### Aim of the task
Write the data out again exactly, with no pictures.

# start of Data

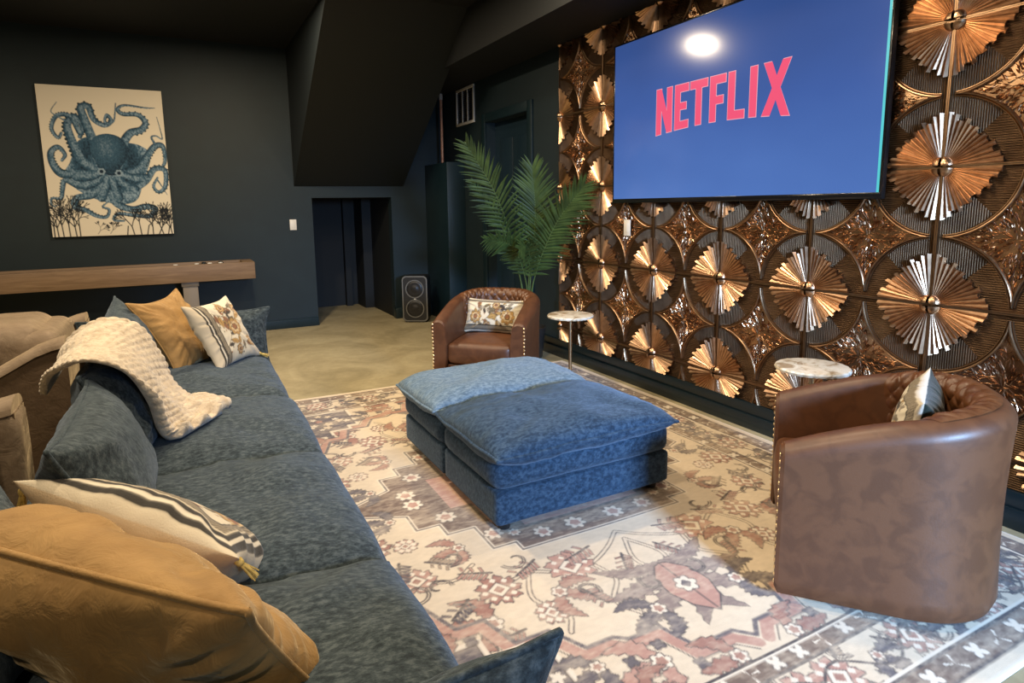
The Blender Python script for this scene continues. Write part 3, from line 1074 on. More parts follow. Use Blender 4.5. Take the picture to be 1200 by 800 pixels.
    while u < tot:
        p = along(u, .22)
        if k % 2 == 0: bloom(p[0], p[1], .95, ROSE if k % 4 == 0 else MAUVE)
        else:
            palm(p[0], p[1], .5, k, SLATE, 5)
        for q in (-1, 1):
            pc = along(u + .11, .22 + q * .045)
            curl(pc[0], pc[1], .55, k + q * 1.3)
            pc = along(u + .06, .22 - q * .055)
            comb(pc[0], pc[1], .4, k * 1.7 + q, r.choice([SLATE, MAUVE, TAN]), 4)
        u += .175; k += 1
    w = np.array([along(t, .22 + .045 * math.sin(t * 18)) for t in np.linspace(0, tot, 260)])
    c.line(w, .009, INK); 
    c.a[stripe] = BROWN
    for d0, sp, rr in ((.340, .105, .030), (.094, .115, .034)):
        u = .05; k = 0
        while u < tot + .3:
            p = along(u, d0)
            if k % 2 == 0: c.shape(place(rosette(rr, 4, .55), p, 1, .78), PALE, INK, .003)
            else:
                for a in (.5, 2.2, 4.0): c.poly(place([(0, 0), (.034, .006), (.036, -.004)], p, 1, a + k), PALE)
            u += sp; k += 1
    for d in (.375, .305, .135, .052):
        c.a[np.abs(D - d) < .0045] = INK
    c.a[np.abs(D - .366) < .004] = PALE; c.a[np.abs(D - .145) < .004] = PALE
    c.a[D < .046] = CREAM
    c.a[D < .018] = PALE
    q = c.half()
    full = np.concatenate([q[::-1], q], 0); full = np.concatenate([full[:, ::-1], full], 1)
    # faded, hand washed look
    n, m = full.shape[:2]
    X, Y = np.meshgrid(np.linspace(-HX, HX, n), np.linspace(-HY, HY, m), indexing='ij')
    Z = np.zeros_like(X)
    f1 = fbm(np.stack([X * 3, Y * 14, Z], -1), 3, 4); f2 = fbm(np.stack([X * 40, Y * 90, Z], -1), 4, 3); f3 = fbm(np.stack([X * 1.5, Y * 1.5, Z + 4], -1), 8, 3)
    fade = np.clip(.16 + .16 * f1 + .18 * f2 + .10 * f3, 0, .7)[..., None]
    full = full * (1 - fade) + np.array(CREAM) * fade
    full *= (1 + .06 * f3 + .05 * f2)[..., None]
    H = .010 + .0016 * fbm(np.stack([X * 2.2, Y * 9, Z], -1), 5, 2)
    H[0] = H[-1] = .001; H[:, 0] = H[:, -1] = .001
    wob = .006 * vnoise(np.stack([X * 2.1, Y * 2.1, Z], -1), 9)
    P = np.stack([X + wob, Y + wob * .8, H], -1)
    o = grid_mesh('area_rug', P, MAT['rug'], None, full.clip(0, 1))
    o.location = (RX, RY, 0)
    tag(o, 'large faded cream rug with brown and rose oriental pattern under the ottomans', 'rug')
make_rug()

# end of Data

### Result of this task
The Blender Python script for this scene continues. Write part 3, from line 1074 on. More parts follow. Use Blender 4.5. Take the picture to be 1200 by 800 pixels.
    while u < tot:
        p = along(u, .22)
        if k % 2 == 0: bloom(p[0], p[1], .95, ROSE if k % 4 == 0 else MAUVE)
        else:
            palm(p[0], p[1], .5, k, SLATE, 5)
        for q in (-1, 1):
            pc = along(u + .11, .22 + q * .045)
            curl(pc[0], pc[1], .55, k + q * 1.3)
            pc = along(u + .06, .22 - q * .055)
            comb(pc[0], pc[1], .4, k * 1.7 + q, r.choice([SLATE, MAUVE, TAN]), 4)
        u += .175; k += 1
    w = np.array([along(t, .22 + .045 * math.sin(t * 18)) for t in np.linspace(0, tot, 260)])
    c.line(w, .009, INK); 
    c.a[stripe] = BROWN
    for d0, sp, rr in ((.340, .105, .030), (.094, .115, .034)):
        u = .05; k = 0
        while u < tot + .3:
            p = along(u, d0)
            if k % 2 == 0: c.shape(place(rosette(rr, 4, .55), p, 1, .78), PALE, INK, .003)
            else:
                for a in (.5, 2.2, 4.0): c.poly(place([(0, 0), (.034, .006), (.036, -.004)], p, 1, a + k), PALE)
            u += sp; k += 1
    for d in (.375, .305, .135, .052):
        c.a[np.abs(D - d) < .0045] = INK
    c.a[np.abs(D - .366) < .004] = PALE; c.a[np.abs(D - .145) < .004] = PALE
    c.a[D < .046] = CREAM
    c.a[D < .018] = PALE
    q = c.half()
    full = np.concatenate([q[::-1], q], 0); full = np.concatenate([full[:, ::-1], full], 1)
    # faded, hand washed look
    n, m = full.shape[:2]
    X, Y = np.meshgrid(np.linspace(-HX, HX, n), np.linspace(-HY, HY, m), indexing='ij')
    Z = np.zeros_like(X)
    f1 = fbm(np.stack([X * 3, Y * 14, Z], -1), 3, 4); f2 = fbm(np.stack([X * 40, Y * 90, Z], -1), 4, 3); f3 = fbm(np.stack([X * 1.5, Y * 1.5, Z + 4], -1), 8, 3)
    fade = np.clip(.16 + .16 * f1 + .18 * f2 + .10 * f3, 0, .7)[..., None]
    full = full * (1 - fade) + np.array(CREAM) * fade
    full *= (1 + .06 * f3 + .05 * f2)[..., None]
    H = .010 + .0016 * fbm(np.stack([X * 2.2, Y * 9, Z], -1), 5, 2)
    H[0] = H[-1] = .001; H[:, 0] = H[:, -1] = .001
    wob = .006 * vnoise(np.stack([X * 2.1, Y * 2.1, Z], -1), 9)
    P = np.stack([X + wob, Y + wob * .8, H], -1)
    o = grid_mesh('area_rug', P, MAT['rug'], None, full.clip(0, 1))
    o.location = (RX, RY, 0)
    tag(o, 'large faded cream rug with brown and rose oriental pattern under the ottomans', 'rug')
make_rug()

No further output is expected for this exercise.